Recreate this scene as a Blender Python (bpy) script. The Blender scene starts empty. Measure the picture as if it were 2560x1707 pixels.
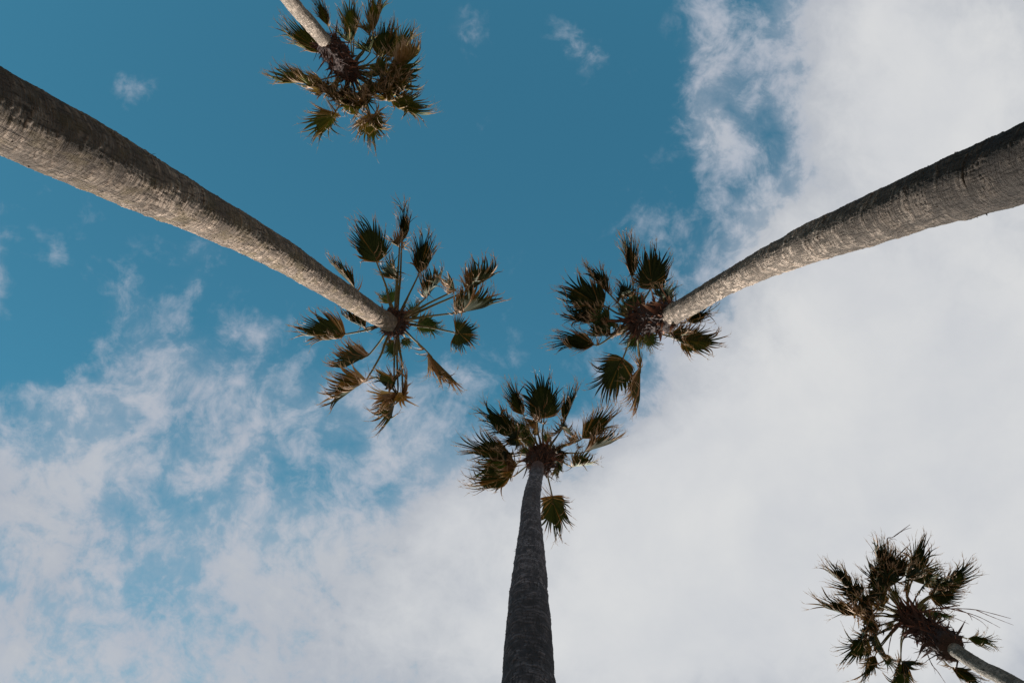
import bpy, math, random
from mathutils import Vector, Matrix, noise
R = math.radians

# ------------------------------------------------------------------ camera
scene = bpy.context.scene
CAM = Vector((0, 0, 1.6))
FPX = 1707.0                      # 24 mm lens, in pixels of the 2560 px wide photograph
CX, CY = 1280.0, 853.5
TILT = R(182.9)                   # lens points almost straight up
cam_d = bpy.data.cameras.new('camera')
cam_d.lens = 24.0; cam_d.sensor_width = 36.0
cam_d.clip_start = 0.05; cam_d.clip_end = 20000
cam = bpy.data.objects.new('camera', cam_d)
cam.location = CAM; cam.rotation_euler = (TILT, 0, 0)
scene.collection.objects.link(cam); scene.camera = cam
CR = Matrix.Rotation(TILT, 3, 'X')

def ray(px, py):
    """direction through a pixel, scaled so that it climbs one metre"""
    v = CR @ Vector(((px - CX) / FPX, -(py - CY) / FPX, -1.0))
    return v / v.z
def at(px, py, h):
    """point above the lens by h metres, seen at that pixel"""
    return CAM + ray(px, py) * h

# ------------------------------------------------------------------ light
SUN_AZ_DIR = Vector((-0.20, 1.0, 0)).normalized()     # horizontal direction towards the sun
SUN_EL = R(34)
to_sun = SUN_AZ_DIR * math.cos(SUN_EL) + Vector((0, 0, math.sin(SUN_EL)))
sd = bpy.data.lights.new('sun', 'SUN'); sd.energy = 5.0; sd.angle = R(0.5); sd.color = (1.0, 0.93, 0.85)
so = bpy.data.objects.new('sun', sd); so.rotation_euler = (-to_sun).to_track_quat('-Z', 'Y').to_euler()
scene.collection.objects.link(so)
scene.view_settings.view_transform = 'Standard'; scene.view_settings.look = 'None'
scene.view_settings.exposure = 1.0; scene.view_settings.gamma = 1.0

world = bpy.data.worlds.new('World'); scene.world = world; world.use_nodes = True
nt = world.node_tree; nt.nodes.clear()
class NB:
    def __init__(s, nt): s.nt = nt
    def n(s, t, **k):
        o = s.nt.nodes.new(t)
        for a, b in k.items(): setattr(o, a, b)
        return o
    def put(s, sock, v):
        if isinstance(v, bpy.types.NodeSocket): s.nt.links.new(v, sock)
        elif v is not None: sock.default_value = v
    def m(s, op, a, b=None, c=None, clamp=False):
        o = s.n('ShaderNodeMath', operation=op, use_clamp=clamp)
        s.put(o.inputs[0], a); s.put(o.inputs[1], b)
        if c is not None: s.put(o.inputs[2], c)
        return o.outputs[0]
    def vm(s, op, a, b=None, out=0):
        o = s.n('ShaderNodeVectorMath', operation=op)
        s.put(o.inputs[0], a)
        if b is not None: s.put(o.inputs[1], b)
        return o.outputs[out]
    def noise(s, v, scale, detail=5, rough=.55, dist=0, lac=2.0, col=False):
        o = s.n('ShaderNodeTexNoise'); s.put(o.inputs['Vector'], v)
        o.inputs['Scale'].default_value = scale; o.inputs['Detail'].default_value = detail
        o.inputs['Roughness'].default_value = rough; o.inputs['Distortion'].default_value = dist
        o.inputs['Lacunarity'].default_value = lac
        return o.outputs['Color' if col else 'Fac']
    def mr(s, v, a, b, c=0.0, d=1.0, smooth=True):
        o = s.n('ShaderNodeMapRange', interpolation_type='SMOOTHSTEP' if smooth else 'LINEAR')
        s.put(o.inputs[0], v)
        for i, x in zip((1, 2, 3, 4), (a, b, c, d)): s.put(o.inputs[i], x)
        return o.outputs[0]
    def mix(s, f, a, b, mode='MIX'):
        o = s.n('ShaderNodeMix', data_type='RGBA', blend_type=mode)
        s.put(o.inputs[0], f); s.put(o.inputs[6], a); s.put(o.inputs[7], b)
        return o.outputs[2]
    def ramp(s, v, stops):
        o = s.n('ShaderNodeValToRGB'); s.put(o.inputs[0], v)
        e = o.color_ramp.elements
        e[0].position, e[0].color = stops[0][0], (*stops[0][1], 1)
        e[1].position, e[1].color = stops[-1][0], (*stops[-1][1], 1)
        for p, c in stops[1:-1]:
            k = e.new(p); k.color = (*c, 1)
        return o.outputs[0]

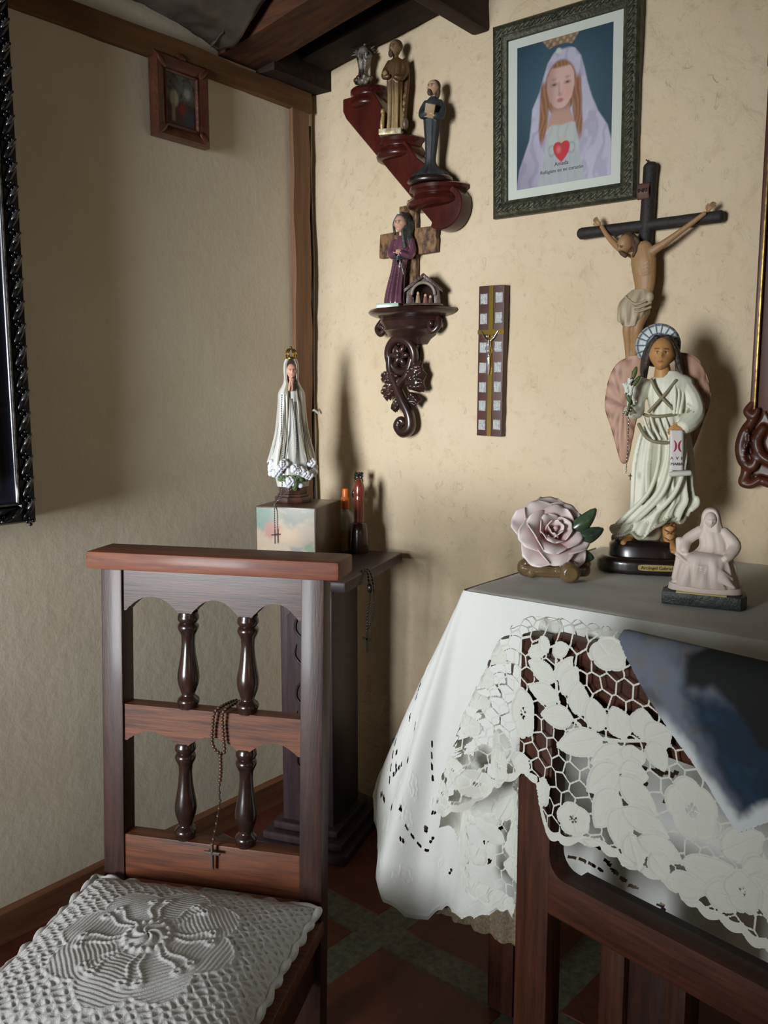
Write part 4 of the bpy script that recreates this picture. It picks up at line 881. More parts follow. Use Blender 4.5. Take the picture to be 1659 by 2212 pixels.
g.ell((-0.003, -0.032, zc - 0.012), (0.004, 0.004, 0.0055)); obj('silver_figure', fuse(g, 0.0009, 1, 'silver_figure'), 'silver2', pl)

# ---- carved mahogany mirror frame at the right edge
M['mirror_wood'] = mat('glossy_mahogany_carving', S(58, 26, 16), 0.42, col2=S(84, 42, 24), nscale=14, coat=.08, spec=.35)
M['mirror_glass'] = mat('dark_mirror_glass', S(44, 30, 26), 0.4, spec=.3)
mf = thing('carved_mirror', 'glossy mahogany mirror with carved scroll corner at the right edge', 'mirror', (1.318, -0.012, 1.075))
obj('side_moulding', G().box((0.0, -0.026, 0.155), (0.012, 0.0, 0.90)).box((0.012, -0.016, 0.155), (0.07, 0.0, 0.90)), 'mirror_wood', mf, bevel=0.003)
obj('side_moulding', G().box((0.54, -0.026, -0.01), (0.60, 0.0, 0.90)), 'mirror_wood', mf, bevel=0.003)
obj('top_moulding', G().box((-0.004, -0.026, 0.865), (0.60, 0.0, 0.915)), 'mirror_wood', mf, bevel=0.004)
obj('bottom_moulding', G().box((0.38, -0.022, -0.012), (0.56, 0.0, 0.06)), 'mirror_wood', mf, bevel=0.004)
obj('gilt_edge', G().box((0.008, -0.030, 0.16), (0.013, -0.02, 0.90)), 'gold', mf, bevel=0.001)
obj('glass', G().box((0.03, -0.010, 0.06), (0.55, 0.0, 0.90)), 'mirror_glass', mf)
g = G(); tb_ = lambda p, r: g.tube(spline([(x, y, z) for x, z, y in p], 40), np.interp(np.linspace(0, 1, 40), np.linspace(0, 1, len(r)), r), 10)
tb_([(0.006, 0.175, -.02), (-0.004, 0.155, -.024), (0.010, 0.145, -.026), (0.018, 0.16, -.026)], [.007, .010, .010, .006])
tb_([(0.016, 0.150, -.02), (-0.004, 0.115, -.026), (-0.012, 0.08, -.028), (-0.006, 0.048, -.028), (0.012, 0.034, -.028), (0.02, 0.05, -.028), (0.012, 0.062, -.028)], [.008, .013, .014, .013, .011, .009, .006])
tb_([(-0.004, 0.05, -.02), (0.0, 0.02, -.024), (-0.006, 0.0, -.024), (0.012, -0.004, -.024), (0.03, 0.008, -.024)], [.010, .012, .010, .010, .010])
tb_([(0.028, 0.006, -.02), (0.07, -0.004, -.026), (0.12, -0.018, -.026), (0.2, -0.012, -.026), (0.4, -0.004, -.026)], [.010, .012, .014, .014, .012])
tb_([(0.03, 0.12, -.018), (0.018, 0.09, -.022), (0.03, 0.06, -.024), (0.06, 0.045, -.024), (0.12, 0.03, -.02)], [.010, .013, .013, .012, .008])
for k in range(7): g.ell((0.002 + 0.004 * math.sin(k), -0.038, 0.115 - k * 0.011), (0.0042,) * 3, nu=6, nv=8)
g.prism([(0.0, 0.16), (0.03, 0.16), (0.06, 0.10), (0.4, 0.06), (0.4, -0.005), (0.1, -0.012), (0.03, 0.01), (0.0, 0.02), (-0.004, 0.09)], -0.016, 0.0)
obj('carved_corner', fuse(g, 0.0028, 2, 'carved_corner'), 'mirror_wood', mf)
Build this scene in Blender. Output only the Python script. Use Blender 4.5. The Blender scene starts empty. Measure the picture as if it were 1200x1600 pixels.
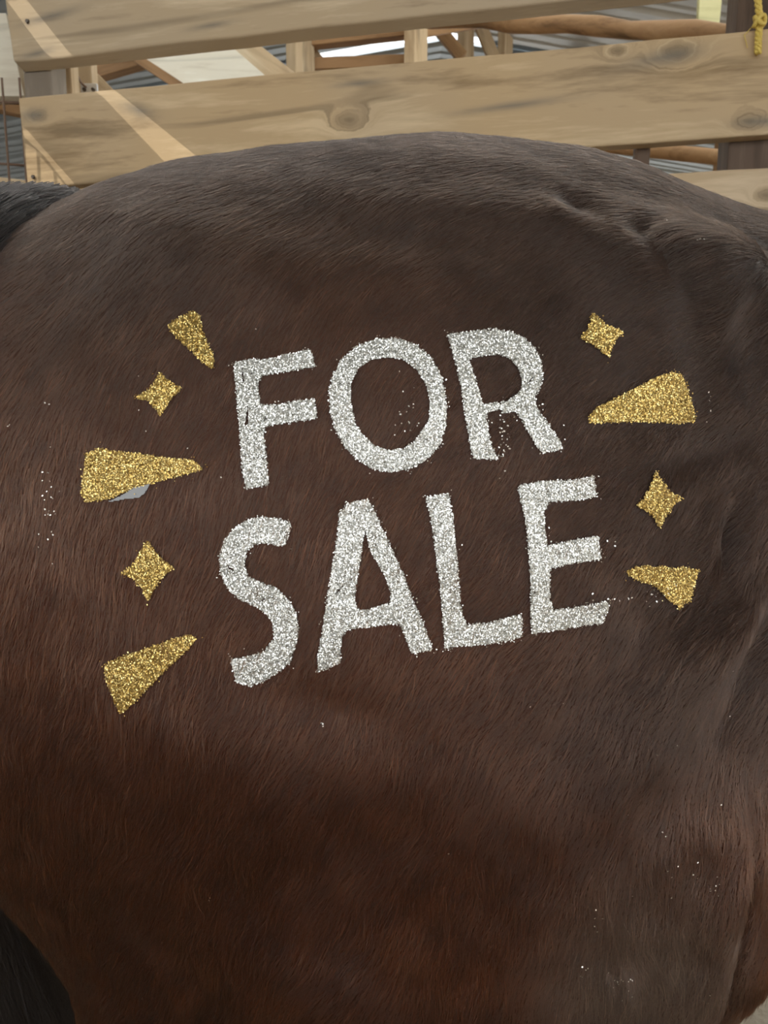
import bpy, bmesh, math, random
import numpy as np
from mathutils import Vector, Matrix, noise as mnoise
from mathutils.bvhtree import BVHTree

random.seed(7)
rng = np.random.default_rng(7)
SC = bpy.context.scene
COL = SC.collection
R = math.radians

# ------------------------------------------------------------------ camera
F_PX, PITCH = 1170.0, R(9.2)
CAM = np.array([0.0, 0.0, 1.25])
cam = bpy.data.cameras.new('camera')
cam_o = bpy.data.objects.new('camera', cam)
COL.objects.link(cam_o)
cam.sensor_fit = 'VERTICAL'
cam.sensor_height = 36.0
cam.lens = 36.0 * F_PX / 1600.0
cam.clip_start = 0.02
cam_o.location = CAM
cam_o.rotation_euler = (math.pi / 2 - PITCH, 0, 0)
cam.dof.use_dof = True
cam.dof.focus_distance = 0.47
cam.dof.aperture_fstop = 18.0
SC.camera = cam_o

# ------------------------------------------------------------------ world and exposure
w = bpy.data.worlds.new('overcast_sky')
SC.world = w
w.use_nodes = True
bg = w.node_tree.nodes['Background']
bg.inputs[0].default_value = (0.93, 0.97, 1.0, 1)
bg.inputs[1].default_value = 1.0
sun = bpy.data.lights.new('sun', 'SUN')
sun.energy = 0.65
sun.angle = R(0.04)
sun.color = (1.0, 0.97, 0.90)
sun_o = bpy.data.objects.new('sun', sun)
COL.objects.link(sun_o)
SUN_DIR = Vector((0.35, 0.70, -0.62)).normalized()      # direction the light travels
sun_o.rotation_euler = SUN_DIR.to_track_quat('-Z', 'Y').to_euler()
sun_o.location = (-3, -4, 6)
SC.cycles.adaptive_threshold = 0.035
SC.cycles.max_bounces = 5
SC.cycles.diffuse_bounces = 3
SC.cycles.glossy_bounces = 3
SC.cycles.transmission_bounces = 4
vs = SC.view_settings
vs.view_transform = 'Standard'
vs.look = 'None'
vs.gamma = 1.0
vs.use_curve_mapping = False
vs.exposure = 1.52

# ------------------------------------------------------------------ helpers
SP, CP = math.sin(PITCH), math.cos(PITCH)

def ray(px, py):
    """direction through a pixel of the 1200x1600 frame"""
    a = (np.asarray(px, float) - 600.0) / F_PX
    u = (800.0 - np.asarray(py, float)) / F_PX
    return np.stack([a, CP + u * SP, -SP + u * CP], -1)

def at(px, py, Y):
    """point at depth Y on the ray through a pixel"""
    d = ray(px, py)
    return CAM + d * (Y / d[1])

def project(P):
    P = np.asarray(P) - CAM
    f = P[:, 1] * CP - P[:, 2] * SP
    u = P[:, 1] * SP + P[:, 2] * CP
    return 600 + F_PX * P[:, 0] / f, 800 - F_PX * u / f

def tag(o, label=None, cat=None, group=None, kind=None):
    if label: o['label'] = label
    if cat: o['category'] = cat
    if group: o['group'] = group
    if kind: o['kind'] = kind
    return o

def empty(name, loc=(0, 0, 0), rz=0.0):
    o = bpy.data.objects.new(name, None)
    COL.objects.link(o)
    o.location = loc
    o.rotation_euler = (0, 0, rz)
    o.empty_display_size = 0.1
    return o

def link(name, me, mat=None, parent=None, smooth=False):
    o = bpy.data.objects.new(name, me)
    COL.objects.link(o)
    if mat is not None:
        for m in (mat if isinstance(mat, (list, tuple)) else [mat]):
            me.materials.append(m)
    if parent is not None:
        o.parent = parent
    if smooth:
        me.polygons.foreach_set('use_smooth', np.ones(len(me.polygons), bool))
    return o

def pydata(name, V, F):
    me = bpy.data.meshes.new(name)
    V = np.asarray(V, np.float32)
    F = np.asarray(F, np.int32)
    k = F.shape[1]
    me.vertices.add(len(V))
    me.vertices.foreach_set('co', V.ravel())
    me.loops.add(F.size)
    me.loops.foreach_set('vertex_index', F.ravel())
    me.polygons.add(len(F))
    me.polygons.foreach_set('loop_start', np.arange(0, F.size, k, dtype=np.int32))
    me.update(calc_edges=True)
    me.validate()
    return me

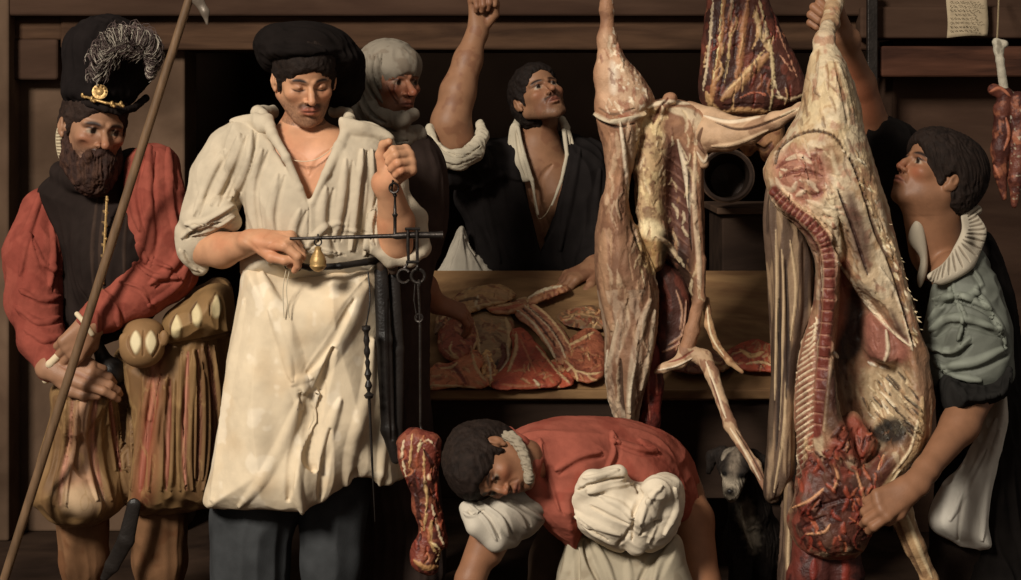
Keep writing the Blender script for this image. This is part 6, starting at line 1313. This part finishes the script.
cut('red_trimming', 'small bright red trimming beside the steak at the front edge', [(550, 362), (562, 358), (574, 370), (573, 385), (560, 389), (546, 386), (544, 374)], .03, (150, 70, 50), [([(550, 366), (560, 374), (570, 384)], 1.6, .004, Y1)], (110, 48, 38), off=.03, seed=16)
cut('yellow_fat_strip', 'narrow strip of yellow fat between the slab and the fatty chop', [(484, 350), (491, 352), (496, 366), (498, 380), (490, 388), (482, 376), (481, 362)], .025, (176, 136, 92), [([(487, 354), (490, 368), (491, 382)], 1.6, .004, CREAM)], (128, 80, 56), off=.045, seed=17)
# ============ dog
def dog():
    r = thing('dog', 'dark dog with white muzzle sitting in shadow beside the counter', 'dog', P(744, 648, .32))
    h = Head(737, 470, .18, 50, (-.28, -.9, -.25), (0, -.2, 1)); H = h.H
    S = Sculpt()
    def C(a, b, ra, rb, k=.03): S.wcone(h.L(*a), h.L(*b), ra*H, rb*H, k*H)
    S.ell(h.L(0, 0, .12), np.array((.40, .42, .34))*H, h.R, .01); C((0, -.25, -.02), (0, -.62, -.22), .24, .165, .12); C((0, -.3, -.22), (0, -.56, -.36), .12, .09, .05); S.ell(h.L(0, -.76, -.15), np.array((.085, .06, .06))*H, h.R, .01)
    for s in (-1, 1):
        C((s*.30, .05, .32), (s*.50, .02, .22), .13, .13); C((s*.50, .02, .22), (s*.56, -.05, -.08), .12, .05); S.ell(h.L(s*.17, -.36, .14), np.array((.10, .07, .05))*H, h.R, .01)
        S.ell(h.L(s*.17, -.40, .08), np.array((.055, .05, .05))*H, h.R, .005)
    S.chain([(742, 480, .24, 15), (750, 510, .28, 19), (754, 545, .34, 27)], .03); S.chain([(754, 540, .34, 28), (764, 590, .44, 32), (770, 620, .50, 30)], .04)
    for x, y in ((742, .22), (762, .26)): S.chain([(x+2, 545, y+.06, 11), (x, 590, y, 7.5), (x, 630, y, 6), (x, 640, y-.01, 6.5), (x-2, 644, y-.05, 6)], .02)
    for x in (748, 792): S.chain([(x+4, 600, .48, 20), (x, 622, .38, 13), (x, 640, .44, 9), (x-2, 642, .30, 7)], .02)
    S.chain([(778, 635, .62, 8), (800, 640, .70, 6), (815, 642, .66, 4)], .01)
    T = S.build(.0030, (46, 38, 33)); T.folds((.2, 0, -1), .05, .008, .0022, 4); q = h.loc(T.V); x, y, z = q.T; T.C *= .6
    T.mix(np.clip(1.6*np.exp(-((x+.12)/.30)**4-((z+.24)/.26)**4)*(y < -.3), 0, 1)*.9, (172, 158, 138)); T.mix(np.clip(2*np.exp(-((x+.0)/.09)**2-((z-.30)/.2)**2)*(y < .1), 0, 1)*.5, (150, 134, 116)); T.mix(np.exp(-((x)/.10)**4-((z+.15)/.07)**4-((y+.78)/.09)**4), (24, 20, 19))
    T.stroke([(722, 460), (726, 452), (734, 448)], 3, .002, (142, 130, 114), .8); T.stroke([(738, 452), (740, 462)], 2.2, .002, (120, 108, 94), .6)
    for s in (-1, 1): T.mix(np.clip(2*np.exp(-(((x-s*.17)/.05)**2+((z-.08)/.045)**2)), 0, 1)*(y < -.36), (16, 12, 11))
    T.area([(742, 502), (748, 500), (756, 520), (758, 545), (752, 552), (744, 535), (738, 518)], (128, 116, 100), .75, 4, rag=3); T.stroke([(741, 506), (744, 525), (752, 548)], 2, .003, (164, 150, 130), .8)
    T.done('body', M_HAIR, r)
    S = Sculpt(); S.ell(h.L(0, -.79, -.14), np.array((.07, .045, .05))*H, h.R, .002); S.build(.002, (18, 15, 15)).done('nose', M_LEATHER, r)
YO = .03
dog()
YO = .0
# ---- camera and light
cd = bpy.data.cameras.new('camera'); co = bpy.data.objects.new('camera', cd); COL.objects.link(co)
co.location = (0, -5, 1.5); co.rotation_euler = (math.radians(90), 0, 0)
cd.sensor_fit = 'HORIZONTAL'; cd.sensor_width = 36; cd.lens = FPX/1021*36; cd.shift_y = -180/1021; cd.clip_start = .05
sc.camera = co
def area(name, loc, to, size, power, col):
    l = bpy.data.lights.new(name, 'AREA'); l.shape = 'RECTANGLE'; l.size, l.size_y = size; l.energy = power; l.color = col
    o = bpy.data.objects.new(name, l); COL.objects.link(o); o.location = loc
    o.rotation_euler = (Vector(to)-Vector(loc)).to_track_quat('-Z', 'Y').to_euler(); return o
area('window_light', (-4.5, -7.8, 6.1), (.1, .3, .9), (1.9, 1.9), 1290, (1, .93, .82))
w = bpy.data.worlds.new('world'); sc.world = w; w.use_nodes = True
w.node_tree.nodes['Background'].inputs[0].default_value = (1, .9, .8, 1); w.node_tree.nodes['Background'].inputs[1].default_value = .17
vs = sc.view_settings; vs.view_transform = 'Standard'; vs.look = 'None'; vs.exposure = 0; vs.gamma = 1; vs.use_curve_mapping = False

#### EXERCISE:
Starting at the top of the listing above, please restate word for word each line up to and including the one that holds "scene.view_settings.exposure = 1.0;", omitting every image.

#### TASK SOLUTION:
Recreate this scene as a Blender Python (bpy) script. The Blender scene starts empty. Measure the picture as if it were 2560x1707 pixels.
import bpy, math, random
from mathutils import Vector, Matrix, noise
R = math.radians

# ------------------------------------------------------------------ camera
scene = bpy.context.scene
CAM = Vector((0, 0, 1.6))
FPX = 1707.0                      # 24 mm lens, in pixels of the 2560 px wide photograph
CX, CY = 1280.0, 853.5
TILT = R(182.9)                   # lens points almost straight up
cam_d = bpy.data.cameras.new('camera')
cam_d.lens = 24.0; cam_d.sensor_width = 36.0
cam_d.clip_start = 0.05; cam_d.clip_end = 20000
cam = bpy.data.objects.new('camera', cam_d)
cam.location = CAM; cam.rotation_euler = (TILT, 0, 0)
scene.collection.objects.link(cam); scene.camera = cam
CR = Matrix.Rotation(TILT, 3, 'X')

def ray(px, py):
    """direction through a pixel, scaled so that it climbs one metre"""
    v = CR @ Vector(((px - CX) / FPX, -(py - CY) / FPX, -1.0))
    return v / v.z
def at(px, py, h):
    """point above the lens by h metres, seen at that pixel"""
    return CAM + ray(px, py) * h

# ------------------------------------------------------------------ light
SUN_AZ_DIR = Vector((-0.20, 1.0, 0)).normalized()     # horizontal direction towards the sun
SUN_EL = R(34)
to_sun = SUN_AZ_DIR * math.cos(SUN_EL) + Vector((0, 0, math.sin(SUN_EL)))
sd = bpy.data.lights.new('sun', 'SUN'); sd.energy = 5.0; sd.angle = R(0.5); sd.color = (1.0, 0.93, 0.85)
so = bpy.data.objects.new('sun', sd); so.rotation_euler = (-to_sun).to_track_quat('-Z', 'Y').to_euler()
scene.collection.objects.link(so)
scene.view_settings.view_transform = 'Standard'; scene.view_settings.look = 'None'
scene.view_settings.exposure = 1.0; scene.view_settings.gamma = 1.0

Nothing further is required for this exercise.